Essi si concentrano nella provincia di al Suwaida, che si trova nel sud-ovest della Siria.

La posizione dei drusi nel conflitto siriano non è delle migliori: il loro particolare credo fa sì che tutti i gruppi religiosi li vedano come nemici. I musulmani sunniti, in particolare i salafiti, fazione religiosa a cui si ispirano sia al Nusra, affiliato di al Qaeda su suolo siriano, sia l’ISIS, li hanno etichettati come eretici e hanno come obiettivo la loro completa eliminazione.

Quando però i due gruppi hanno cercato di impossessarsi delle zone a maggioranza drusa, non hanno mai avuto successo.

Prima molto vicini a Damasco, probabilmente per lo stesso motivo dei cristiani, cioè il fatto che il regime bahatista degli Assad sia secolare e laico e gli permetta quindi di vivere la propria religione senza subire discriminazioni, nel 2015, per la prima volta, dopo la morte di due dei loro leader religiosi causata dall’esplosione di due autobombe per mano dell’esercito regolare, hanno iniziato la loro battaglia contro il governo.

I drusi fanno quindi parte dell’opposizione al governo di Assad, ma contemporaneamente combattono per difendersi da al Nusra, che fa parte anch’esso dei gruppi ribelli.

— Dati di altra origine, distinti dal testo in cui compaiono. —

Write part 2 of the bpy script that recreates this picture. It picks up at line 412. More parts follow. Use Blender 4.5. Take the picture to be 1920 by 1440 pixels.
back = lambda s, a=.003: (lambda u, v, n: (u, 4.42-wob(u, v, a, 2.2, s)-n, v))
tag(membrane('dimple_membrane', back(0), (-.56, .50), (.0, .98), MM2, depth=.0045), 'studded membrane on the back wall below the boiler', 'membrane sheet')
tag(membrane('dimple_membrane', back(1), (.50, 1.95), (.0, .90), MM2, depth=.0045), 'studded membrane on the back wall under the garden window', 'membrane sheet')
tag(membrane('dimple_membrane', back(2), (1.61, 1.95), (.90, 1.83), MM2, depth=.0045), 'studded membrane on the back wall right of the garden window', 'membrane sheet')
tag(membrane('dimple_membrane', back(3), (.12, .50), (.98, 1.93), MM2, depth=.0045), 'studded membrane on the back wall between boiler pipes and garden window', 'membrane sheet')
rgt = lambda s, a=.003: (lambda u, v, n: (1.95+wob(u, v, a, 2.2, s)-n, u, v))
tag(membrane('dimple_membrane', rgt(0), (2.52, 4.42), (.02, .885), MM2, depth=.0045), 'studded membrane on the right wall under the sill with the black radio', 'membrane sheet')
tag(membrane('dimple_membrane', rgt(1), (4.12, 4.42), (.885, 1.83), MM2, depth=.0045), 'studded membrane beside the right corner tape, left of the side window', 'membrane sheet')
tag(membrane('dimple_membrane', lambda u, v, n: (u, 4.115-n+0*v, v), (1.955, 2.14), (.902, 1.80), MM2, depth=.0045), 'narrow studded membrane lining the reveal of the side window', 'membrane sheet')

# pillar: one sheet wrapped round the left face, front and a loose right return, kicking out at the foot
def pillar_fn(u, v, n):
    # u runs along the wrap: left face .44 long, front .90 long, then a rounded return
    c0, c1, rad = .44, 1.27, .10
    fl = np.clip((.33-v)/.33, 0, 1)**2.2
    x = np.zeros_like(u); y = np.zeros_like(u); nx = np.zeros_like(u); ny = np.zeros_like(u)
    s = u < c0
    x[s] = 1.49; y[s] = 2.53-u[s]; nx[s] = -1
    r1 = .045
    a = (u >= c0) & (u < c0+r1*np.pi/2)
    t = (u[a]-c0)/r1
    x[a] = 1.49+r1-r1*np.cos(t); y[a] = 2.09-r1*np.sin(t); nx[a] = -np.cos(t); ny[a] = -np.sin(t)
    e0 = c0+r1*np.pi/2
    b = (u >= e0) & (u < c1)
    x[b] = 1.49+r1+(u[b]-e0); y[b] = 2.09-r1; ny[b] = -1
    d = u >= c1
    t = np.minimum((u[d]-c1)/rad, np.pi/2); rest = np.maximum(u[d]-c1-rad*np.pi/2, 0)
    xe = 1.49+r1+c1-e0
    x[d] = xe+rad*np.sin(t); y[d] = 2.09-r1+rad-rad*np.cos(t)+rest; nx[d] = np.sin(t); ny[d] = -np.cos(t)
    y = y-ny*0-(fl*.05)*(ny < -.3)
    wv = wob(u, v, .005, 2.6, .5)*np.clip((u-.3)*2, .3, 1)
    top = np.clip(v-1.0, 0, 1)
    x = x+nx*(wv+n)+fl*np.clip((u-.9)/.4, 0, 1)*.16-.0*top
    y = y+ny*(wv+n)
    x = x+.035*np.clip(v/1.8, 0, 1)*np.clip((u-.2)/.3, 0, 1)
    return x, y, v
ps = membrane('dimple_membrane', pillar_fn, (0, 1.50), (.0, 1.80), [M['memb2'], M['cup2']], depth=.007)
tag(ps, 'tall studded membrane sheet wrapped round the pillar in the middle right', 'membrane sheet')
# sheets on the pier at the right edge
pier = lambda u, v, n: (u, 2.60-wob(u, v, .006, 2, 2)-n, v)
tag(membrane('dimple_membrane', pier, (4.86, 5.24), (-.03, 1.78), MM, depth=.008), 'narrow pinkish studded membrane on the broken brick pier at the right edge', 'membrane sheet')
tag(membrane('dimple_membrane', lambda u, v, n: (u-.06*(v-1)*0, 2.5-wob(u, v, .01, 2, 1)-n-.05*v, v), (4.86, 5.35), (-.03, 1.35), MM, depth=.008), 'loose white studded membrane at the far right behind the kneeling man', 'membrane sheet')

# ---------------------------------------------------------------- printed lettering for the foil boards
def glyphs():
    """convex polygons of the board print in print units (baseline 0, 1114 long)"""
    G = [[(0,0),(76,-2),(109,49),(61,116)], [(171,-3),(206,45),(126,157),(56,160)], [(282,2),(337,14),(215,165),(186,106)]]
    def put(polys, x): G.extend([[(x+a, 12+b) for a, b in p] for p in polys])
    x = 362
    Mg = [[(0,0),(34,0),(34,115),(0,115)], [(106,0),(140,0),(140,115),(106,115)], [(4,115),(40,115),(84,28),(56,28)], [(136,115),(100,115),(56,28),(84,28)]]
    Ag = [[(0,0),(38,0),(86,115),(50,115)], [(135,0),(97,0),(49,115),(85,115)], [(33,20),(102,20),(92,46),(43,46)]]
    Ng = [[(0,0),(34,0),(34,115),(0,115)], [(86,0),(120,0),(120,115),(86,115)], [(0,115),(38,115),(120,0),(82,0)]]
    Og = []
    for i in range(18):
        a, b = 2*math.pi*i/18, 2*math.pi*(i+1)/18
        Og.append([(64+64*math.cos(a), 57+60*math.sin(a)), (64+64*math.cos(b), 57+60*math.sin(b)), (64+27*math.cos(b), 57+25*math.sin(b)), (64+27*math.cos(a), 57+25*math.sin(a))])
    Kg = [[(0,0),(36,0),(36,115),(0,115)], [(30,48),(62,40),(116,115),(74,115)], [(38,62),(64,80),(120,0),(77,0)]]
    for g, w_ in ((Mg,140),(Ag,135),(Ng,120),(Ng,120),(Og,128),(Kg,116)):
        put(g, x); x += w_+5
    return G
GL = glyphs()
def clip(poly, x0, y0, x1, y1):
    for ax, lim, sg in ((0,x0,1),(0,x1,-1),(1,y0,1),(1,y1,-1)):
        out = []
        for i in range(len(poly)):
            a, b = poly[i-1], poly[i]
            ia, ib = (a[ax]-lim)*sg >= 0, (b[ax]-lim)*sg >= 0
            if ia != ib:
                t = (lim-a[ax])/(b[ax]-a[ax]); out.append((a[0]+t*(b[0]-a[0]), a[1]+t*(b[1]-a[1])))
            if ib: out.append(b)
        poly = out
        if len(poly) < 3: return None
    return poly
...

Il conflitto siriano man mano che il coinvolgimento civile si è andato intensificando nel tempo, ha mostrato sempre più le sue radici sociali e religiose, oltre che economiche: lo scontro tra sciiti e sunniti già esistente da anni nel mondo si è manifestato anche in Siria, sotto le vesti dello scontro politico tra la minoranza alawita al potere e la maggioranza sunnita della popolazione. In questo contesto, le altre minoranze, etniche e religiose, si sono fatte spazio tra le fina di una delle due fazioni in lotta, a volte mantenendo salda la propria posizione, altre volte, invece, modificandola a seconda dell’andamento del conflitto. Quella che sembrava nata come un’agitazione sociale simile alle altre avvenute nei primi mesi del 2011, ha dato vita ad uno scontro settario la cui risoluzione risulta ad oggi estremamente difficile, complicata anche dalla presenza esclusivamente distruttiva dei gruppi terroristici jihadisti.